Baronets, Bad and Otherwise

Jan 29, 2010 22:11

Spent yesterday evening, in the interstices of breaking my head against the plot of "The Mystery of Cwmlech Manor" (Why does Sir Arthur not want Tacy to go into his workshop?  "Because I don't feel like describing it before the climactic scene" is not an acceptable answer.) I spent chasing down Fun and Useful Facts about Baronets.

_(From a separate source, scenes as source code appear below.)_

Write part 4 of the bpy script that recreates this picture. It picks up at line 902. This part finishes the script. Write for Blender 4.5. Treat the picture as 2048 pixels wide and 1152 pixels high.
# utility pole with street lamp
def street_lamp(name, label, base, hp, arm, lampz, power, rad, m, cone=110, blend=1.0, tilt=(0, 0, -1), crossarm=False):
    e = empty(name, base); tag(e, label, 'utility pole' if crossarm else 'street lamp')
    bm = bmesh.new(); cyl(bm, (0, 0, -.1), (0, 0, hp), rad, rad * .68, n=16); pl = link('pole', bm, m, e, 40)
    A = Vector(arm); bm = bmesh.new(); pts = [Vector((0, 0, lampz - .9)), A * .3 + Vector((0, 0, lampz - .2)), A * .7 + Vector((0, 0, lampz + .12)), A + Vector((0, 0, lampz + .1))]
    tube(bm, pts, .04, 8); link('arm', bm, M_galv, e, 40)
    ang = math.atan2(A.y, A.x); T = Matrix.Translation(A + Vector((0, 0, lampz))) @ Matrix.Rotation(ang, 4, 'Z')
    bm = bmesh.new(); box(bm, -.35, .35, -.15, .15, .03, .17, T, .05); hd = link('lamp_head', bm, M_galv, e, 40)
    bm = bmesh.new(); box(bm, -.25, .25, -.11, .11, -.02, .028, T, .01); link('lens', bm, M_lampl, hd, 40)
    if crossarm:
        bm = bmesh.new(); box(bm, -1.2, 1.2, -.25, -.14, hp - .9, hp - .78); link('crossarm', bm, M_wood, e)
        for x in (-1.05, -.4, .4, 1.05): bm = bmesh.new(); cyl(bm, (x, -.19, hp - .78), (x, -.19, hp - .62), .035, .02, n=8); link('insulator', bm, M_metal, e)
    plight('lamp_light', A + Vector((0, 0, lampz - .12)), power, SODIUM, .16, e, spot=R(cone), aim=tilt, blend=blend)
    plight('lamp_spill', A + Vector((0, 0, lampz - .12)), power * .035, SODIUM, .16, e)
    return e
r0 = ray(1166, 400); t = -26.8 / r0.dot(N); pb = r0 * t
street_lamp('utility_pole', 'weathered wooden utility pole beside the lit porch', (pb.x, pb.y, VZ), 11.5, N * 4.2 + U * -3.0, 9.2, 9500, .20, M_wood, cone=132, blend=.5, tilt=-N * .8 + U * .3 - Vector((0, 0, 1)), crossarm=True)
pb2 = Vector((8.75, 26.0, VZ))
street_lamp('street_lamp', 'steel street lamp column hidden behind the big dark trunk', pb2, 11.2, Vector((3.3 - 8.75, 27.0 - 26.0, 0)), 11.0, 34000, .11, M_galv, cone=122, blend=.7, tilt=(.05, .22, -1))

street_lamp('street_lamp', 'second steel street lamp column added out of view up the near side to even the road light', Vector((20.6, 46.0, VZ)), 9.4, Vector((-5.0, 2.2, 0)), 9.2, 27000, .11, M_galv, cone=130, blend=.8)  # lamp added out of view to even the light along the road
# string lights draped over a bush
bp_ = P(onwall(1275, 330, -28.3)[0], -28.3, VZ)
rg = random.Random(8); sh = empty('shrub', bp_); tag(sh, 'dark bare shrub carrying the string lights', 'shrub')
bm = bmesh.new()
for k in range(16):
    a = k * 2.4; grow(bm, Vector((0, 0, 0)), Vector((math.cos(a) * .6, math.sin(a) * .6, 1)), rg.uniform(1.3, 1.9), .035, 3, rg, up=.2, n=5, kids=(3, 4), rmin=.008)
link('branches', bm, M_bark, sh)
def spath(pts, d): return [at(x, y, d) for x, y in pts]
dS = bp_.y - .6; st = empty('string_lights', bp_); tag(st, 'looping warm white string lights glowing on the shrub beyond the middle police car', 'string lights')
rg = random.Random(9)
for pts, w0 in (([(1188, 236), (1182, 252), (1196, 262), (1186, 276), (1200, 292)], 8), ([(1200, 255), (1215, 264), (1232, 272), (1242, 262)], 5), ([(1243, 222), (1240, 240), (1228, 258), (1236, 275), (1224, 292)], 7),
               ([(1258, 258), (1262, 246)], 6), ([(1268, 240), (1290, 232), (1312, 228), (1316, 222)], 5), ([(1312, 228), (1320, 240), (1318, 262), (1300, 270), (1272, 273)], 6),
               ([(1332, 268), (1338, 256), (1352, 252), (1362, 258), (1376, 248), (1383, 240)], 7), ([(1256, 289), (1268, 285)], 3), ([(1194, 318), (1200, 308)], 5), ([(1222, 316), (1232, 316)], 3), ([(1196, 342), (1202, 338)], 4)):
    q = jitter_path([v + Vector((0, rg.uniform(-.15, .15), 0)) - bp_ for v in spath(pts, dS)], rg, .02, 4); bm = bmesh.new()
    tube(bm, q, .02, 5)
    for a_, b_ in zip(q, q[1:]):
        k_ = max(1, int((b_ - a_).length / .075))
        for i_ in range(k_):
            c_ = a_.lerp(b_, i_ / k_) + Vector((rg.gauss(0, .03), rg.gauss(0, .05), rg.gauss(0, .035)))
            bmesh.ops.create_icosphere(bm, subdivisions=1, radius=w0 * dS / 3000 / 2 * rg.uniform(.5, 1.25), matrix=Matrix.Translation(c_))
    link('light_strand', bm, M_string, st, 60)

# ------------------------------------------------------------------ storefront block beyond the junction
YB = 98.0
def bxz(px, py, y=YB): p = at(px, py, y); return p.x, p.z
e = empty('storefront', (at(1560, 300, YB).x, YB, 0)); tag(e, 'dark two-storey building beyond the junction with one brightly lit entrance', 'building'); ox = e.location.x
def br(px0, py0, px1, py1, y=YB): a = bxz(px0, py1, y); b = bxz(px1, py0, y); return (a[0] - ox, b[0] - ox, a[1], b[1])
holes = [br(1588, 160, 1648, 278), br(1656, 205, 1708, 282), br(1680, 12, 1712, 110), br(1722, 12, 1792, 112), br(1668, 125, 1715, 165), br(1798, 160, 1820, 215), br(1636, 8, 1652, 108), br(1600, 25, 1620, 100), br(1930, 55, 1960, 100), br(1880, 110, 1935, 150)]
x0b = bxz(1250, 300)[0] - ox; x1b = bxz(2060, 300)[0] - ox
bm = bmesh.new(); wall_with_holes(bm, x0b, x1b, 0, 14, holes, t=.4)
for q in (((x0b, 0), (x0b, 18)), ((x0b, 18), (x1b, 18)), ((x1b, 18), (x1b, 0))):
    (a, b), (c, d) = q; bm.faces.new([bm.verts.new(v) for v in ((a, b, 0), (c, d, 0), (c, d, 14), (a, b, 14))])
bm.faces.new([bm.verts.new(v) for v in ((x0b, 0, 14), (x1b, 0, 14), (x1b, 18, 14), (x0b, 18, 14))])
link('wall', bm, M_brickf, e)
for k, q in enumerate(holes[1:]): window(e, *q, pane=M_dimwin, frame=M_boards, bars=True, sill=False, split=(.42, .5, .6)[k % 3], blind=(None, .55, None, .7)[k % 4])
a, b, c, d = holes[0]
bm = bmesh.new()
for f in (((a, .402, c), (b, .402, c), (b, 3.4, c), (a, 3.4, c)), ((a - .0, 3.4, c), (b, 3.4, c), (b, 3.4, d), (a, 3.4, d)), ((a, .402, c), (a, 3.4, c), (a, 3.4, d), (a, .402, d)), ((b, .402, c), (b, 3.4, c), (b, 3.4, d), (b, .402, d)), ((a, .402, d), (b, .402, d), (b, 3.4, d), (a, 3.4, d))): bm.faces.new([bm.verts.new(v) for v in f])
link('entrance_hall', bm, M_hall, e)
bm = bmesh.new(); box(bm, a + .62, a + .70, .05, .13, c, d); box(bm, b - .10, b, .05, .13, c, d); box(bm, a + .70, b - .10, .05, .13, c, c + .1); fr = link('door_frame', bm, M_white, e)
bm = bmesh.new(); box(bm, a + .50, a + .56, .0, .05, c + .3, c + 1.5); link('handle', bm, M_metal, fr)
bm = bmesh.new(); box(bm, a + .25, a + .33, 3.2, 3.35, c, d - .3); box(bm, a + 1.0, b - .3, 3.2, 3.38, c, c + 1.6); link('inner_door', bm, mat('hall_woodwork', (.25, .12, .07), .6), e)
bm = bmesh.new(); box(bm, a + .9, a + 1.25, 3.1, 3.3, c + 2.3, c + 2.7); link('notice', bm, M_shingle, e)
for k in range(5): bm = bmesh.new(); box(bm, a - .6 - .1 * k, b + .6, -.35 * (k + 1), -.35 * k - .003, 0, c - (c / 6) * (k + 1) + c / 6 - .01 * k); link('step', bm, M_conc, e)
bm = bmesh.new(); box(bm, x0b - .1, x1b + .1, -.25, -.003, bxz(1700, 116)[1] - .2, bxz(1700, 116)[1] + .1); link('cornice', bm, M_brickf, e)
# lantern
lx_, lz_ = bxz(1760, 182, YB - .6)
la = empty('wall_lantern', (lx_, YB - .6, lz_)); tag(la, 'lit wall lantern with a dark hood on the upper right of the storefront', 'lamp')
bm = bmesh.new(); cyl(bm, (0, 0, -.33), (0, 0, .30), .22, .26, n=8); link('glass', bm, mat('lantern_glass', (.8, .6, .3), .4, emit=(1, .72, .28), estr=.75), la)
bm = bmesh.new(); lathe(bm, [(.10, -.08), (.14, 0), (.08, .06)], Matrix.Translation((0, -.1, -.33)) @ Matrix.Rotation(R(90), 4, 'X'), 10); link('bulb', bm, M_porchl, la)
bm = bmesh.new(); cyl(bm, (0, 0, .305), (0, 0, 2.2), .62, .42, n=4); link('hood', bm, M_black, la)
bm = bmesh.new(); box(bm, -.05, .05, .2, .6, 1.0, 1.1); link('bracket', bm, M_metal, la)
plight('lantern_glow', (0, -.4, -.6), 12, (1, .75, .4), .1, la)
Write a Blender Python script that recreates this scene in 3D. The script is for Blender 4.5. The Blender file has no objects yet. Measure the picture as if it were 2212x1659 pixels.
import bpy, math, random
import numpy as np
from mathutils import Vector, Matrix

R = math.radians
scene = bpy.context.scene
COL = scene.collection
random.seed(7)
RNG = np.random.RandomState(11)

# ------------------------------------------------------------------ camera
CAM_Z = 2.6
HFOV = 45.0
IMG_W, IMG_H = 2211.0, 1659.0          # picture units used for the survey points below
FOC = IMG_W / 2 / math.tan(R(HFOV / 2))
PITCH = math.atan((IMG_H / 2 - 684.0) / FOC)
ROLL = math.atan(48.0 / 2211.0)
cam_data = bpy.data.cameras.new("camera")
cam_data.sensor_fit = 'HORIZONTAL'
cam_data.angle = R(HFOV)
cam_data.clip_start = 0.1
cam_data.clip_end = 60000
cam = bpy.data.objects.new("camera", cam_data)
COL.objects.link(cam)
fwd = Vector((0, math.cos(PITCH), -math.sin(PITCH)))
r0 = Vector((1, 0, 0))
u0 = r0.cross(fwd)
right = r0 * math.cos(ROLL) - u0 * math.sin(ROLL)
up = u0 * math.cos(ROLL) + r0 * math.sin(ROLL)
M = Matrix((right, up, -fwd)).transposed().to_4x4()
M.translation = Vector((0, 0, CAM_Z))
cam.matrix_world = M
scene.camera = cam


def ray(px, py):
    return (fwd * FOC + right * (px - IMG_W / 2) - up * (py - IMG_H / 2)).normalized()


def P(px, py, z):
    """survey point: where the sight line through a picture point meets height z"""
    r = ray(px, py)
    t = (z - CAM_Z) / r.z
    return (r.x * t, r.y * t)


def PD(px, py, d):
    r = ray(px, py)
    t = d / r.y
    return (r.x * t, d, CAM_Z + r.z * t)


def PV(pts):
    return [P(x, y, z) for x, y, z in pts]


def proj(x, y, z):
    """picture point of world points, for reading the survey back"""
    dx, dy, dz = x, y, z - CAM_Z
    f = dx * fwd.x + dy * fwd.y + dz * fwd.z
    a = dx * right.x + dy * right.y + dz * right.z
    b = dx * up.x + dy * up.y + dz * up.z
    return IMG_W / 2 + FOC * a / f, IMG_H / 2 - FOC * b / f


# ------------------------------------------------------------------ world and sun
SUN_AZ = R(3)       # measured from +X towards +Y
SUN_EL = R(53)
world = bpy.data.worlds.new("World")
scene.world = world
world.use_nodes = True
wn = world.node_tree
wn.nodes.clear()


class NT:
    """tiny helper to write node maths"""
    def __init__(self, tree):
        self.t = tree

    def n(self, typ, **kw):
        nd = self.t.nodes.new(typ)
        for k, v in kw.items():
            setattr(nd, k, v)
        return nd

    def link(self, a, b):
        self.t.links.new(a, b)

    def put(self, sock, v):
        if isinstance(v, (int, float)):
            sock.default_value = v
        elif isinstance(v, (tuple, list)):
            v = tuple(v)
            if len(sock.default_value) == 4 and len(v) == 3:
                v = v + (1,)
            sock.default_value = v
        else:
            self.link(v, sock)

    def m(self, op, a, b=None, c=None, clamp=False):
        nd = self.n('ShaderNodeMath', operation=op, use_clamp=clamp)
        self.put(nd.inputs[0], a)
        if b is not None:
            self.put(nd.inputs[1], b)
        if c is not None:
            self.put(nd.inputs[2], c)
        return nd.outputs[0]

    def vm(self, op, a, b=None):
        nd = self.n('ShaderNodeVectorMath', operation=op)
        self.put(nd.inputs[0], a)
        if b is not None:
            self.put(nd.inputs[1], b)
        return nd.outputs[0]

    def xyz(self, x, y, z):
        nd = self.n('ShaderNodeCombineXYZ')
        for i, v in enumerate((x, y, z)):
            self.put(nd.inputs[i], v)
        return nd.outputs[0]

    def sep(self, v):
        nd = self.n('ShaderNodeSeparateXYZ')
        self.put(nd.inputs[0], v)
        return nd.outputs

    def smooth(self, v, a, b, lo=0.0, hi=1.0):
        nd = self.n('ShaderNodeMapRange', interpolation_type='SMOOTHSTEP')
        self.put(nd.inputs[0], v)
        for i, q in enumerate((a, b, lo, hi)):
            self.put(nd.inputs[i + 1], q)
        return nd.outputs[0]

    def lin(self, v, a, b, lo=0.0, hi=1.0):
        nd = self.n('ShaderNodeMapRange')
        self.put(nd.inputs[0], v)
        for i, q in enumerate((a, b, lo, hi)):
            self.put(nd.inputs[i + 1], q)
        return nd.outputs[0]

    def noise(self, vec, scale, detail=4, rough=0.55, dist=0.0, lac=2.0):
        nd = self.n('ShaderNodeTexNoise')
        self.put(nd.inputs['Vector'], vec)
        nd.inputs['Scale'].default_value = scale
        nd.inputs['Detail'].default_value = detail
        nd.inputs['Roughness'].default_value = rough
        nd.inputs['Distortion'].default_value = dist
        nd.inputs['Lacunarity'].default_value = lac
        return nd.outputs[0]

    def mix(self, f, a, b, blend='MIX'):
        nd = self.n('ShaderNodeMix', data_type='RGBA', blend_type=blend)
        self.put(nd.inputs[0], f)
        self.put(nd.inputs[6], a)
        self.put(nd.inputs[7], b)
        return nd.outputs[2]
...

I'd been curious ever since we saw Ruddigore two weeks ago (how time flies when you're beating your head against a plot!), and I decided, out of the cloudy gray sky, to make my Sir Arthur a baronet just like Sir Roderick Murgatroyd, only Welsh.  And an inventor.  And several other things it would be very spoilery indeed to tell you.  So then I had to find out how he would be addressed and how his ancestress Angharad Cwmlech would be addressed and what his formal title would be, etc., etc., etc.

For your information, then.  Baronets are gentle but not noble.  They have no seats in the House of Lords, but the title is hereditary.  Said titles are usually (but not always) place-based (Sir Arthur Cwmlech of Cwmlech Manor, for instance).  They are addressed as "Sir Arthur," or "Sir."  Their wives are Lady.  Their children are Miss and Mr.  Historically, there have been four Baronetesses in their own right.  There really is such a word as baronetess.  All modern baronetcies date from the reign of James I, who handed them out to all and sundry for the price of hiring and equipping 80 soldiers for his army.

Now you know.

ETA the right king instead of the wrong one.  This is what happens when I don't look it all up again.